PROBLEM
Set down the data below from its first line to the line holding "m = MB(); m.add([(cx0, YC", inclusive; omit all pictures.

══ RECORDED INFORMATION

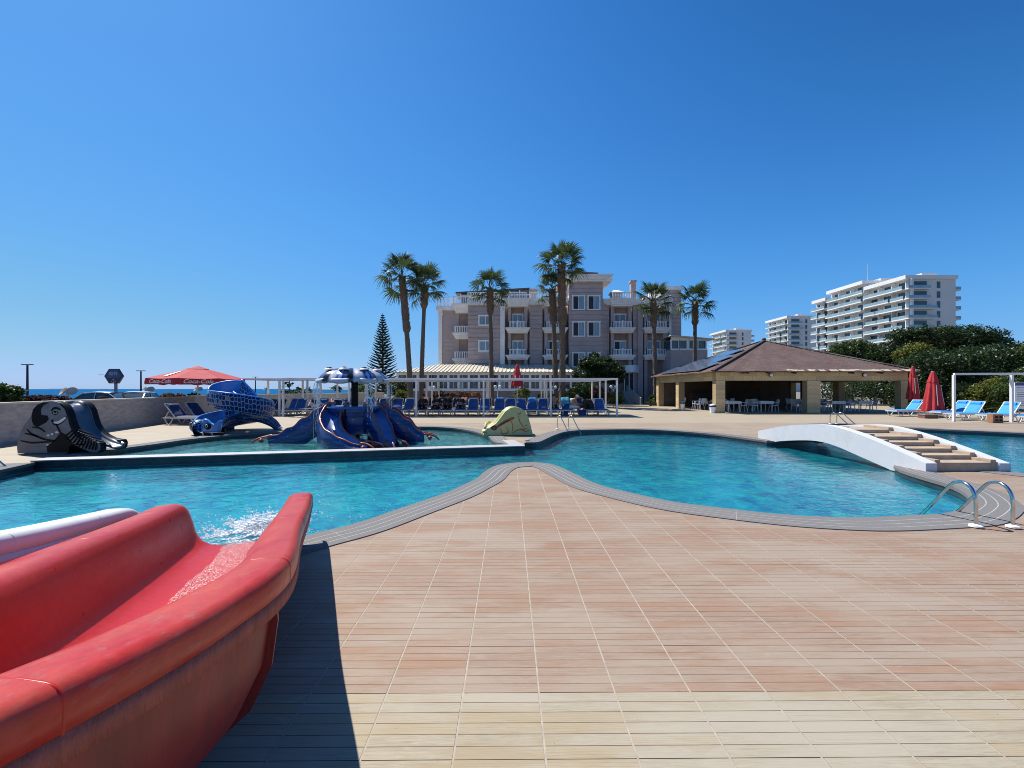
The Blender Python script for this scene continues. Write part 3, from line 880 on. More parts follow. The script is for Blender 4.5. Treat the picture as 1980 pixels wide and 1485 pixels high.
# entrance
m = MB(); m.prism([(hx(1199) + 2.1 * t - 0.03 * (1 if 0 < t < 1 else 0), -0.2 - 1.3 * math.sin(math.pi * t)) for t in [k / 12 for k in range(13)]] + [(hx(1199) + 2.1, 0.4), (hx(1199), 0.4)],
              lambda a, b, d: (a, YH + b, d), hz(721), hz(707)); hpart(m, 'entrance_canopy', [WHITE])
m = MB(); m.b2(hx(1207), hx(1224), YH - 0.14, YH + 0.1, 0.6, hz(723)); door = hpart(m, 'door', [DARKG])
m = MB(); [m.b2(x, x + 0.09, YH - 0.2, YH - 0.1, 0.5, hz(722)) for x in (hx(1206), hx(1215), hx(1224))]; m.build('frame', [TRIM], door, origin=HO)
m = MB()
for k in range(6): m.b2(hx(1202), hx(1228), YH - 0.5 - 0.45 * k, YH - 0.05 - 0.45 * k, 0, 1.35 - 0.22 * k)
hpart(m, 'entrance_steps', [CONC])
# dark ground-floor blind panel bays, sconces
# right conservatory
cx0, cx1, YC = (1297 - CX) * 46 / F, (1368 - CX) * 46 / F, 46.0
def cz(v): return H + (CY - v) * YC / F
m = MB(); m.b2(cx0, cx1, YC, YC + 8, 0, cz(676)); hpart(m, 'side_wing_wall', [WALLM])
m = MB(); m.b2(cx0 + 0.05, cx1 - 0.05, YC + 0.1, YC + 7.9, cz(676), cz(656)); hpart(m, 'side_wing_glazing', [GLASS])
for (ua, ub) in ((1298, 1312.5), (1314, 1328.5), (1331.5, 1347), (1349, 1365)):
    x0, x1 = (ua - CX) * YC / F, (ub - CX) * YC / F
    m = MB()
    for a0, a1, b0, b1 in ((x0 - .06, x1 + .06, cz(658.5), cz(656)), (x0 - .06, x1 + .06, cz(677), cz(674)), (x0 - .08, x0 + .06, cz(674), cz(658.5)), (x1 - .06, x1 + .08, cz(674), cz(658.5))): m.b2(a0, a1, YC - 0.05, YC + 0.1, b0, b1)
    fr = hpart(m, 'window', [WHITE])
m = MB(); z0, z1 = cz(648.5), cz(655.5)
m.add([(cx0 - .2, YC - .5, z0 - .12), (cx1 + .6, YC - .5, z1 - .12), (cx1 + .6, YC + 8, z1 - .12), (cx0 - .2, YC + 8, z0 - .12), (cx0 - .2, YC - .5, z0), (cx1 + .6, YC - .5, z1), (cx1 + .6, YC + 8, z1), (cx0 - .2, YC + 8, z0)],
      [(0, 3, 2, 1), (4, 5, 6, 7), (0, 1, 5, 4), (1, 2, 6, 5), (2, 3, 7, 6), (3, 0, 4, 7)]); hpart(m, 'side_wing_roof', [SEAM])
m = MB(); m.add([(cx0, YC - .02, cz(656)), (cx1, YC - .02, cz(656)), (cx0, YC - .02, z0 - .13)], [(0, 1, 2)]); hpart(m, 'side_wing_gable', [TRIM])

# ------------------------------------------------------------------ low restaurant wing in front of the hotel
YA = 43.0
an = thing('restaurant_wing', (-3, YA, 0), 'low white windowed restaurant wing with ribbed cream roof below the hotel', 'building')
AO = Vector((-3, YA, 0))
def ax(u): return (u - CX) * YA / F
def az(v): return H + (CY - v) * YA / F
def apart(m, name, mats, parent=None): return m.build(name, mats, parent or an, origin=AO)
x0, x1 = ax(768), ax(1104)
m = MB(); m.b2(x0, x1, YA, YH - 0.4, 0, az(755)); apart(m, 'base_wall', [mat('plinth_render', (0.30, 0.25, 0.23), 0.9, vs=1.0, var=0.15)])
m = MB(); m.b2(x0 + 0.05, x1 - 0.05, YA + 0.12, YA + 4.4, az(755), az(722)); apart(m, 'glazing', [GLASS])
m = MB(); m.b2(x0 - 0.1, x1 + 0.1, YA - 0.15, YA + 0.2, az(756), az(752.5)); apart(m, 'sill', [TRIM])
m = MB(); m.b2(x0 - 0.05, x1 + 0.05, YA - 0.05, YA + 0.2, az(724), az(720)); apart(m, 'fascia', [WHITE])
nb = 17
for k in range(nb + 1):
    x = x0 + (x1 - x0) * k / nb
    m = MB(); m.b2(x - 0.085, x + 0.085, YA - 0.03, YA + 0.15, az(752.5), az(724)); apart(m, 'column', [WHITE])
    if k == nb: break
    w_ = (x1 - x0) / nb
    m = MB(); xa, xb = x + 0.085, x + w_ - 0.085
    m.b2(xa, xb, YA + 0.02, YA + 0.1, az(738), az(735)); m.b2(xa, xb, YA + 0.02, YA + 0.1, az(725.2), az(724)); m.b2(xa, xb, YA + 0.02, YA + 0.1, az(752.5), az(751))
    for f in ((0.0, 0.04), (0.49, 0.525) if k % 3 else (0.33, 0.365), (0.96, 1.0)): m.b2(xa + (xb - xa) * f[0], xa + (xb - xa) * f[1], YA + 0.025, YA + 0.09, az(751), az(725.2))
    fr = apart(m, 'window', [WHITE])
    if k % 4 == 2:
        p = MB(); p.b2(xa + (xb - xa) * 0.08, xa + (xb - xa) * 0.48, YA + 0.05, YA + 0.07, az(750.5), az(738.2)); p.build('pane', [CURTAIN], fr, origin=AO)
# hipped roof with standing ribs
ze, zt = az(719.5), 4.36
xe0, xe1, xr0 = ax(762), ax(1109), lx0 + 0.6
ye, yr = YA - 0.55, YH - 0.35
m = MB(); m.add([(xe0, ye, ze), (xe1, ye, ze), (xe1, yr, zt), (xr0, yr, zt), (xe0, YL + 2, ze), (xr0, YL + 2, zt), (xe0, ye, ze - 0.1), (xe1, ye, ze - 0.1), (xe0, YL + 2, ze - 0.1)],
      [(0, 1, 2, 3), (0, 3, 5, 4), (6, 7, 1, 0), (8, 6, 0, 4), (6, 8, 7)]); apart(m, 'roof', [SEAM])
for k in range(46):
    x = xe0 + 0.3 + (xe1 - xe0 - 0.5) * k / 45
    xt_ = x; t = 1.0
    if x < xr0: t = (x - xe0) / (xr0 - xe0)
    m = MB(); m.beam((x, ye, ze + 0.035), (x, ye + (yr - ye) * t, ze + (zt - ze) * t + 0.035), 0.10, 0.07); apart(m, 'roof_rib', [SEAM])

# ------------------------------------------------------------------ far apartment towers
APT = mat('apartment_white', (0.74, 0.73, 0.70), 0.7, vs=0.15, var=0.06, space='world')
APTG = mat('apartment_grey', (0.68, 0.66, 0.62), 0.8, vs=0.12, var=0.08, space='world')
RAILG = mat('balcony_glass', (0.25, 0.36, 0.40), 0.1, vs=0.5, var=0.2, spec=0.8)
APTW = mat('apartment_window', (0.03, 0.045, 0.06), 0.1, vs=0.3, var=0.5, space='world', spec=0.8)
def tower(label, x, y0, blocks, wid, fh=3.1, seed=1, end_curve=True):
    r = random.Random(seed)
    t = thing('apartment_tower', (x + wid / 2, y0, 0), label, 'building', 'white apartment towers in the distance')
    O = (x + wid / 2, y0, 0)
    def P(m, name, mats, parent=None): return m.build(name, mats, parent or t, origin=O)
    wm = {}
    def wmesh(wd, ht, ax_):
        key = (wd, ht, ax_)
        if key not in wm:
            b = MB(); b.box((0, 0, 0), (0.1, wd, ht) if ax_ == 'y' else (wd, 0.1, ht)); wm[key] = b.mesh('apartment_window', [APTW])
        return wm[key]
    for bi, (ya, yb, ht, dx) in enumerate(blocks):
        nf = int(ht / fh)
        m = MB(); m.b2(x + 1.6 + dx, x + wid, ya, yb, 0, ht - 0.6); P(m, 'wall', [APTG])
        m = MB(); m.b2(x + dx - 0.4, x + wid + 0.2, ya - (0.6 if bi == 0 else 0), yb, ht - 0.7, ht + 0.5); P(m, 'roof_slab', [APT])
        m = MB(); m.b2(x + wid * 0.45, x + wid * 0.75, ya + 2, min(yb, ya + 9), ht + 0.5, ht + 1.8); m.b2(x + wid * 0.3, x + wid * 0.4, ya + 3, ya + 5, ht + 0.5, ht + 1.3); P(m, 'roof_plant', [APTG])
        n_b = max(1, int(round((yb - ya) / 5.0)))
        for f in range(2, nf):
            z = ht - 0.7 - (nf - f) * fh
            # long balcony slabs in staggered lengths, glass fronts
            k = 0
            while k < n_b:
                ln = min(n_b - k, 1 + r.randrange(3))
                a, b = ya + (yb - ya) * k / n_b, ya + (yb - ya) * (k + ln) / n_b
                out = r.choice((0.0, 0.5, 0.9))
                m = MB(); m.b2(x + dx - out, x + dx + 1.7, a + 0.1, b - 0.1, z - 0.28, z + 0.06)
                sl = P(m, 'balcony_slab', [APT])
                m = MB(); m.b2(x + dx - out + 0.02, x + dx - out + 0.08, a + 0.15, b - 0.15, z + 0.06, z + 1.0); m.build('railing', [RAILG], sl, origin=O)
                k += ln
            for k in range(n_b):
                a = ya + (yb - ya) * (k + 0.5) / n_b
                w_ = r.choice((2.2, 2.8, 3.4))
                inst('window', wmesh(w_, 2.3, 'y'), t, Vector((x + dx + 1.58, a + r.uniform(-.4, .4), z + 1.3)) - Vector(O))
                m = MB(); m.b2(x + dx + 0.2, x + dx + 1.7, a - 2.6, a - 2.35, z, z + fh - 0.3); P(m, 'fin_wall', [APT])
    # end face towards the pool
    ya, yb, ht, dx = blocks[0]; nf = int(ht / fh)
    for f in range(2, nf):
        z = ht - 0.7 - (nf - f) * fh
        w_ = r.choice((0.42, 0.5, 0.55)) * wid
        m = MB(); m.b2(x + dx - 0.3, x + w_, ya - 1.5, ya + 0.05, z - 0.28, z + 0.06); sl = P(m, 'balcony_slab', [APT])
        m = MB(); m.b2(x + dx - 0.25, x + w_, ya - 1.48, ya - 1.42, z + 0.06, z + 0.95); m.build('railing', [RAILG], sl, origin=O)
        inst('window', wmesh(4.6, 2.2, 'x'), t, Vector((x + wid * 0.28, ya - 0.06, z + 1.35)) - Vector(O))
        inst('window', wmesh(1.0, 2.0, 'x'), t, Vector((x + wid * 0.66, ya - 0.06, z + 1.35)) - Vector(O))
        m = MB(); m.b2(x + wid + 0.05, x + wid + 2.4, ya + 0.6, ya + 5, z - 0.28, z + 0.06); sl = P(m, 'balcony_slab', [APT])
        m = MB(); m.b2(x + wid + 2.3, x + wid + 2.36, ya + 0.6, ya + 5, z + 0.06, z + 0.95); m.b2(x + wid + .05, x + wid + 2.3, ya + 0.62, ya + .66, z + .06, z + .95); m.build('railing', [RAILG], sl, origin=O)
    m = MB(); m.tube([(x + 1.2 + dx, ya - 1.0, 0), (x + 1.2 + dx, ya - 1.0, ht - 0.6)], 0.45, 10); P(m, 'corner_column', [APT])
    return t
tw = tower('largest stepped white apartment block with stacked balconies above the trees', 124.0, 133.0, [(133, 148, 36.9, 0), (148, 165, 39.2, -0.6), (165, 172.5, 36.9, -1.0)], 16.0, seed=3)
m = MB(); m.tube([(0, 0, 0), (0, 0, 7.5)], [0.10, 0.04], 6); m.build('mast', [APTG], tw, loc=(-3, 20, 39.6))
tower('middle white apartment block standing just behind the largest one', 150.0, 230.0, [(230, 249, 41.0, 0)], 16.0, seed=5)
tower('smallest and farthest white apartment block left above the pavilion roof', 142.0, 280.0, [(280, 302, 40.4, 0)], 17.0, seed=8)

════

COMPLETED EXERCISE
The Blender Python script for this scene continues. Write part 3, from line 880 on. More parts follow. The script is for Blender 4.5. Treat the picture as 1980 pixels wide and 1485 pixels high.
# entrance
m = MB(); m.prism([(hx(1199) + 2.1 * t - 0.03 * (1 if 0 < t < 1 else 0), -0.2 - 1.3 * math.sin(math.pi * t)) for t in [k / 12 for k in range(13)]] + [(hx(1199) + 2.1, 0.4), (hx(1199), 0.4)],
              lambda a, b, d: (a, YH + b, d), hz(721), hz(707)); hpart(m, 'entrance_canopy', [WHITE])
m = MB(); m.b2(hx(1207), hx(1224), YH - 0.14, YH + 0.1, 0.6, hz(723)); door = hpart(m, 'door', [DARKG])
m = MB(); [m.b2(x, x + 0.09, YH - 0.2, YH - 0.1, 0.5, hz(722)) for x in (hx(1206), hx(1215), hx(1224))]; m.build('frame', [TRIM], door, origin=HO)
m = MB()
for k in range(6): m.b2(hx(1202), hx(1228), YH - 0.5 - 0.45 * k, YH - 0.05 - 0.45 * k, 0, 1.35 - 0.22 * k)
hpart(m, 'entrance_steps', [CONC])
# dark ground-floor blind panel bays, sconces
# right conservatory
cx0, cx1, YC = (1297 - CX) * 46 / F, (1368 - CX) * 46 / F, 46.0
def cz(v): return H + (CY - v) * YC / F
m = MB(); m.b2(cx0, cx1, YC, YC + 8, 0, cz(676)); hpart(m, 'side_wing_wall', [WALLM])
m = MB(); m.b2(cx0 + 0.05, cx1 - 0.05, YC + 0.1, YC + 7.9, cz(676), cz(656)); hpart(m, 'side_wing_glazing', [GLASS])
for (ua, ub) in ((1298, 1312.5), (1314, 1328.5), (1331.5, 1347), (1349, 1365)):
    x0, x1 = (ua - CX) * YC / F, (ub - CX) * YC / F
    m = MB()
    for a0, a1, b0, b1 in ((x0 - .06, x1 + .06, cz(658.5), cz(656)), (x0 - .06, x1 + .06, cz(677), cz(674)), (x0 - .08, x0 + .06, cz(674), cz(658.5)), (x1 - .06, x1 + .08, cz(674), cz(658.5))): m.b2(a0, a1, YC - 0.05, YC + 0.1, b0, b1)
    fr = hpart(m, 'window', [WHITE])
m = MB(); z0, z1 = cz(648.5), cz(655.5)
m.add([(cx0 - .2, YC - .5, z0 - .12), (cx1 + .6, YC - .5, z1 - .12), (cx1 + .6, YC + 8, z1 - .12), (cx0 - .2, YC + 8, z0 - .12), (cx0 - .2, YC - .5, z0), (cx1 + .6, YC - .5, z1), (cx1 + .6, YC + 8, z1), (cx0 - .2, YC + 8, z0)],
      [(0, 3, 2, 1), (4, 5, 6, 7), (0, 1, 5, 4), (1, 2, 6, 5), (2, 3, 7, 6), (3, 0, 4, 7)]); hpart(m, 'side_wing_roof', [SEAM])
m = MB(); m.add([(cx0, YC - .02, cz(656)), (cx1, YC - .02, cz(656)), (cx0, YC - .02, z0 - .13)], [(0, 1, 2)]); hpart(m, 'side_wing_gable', [TRIM])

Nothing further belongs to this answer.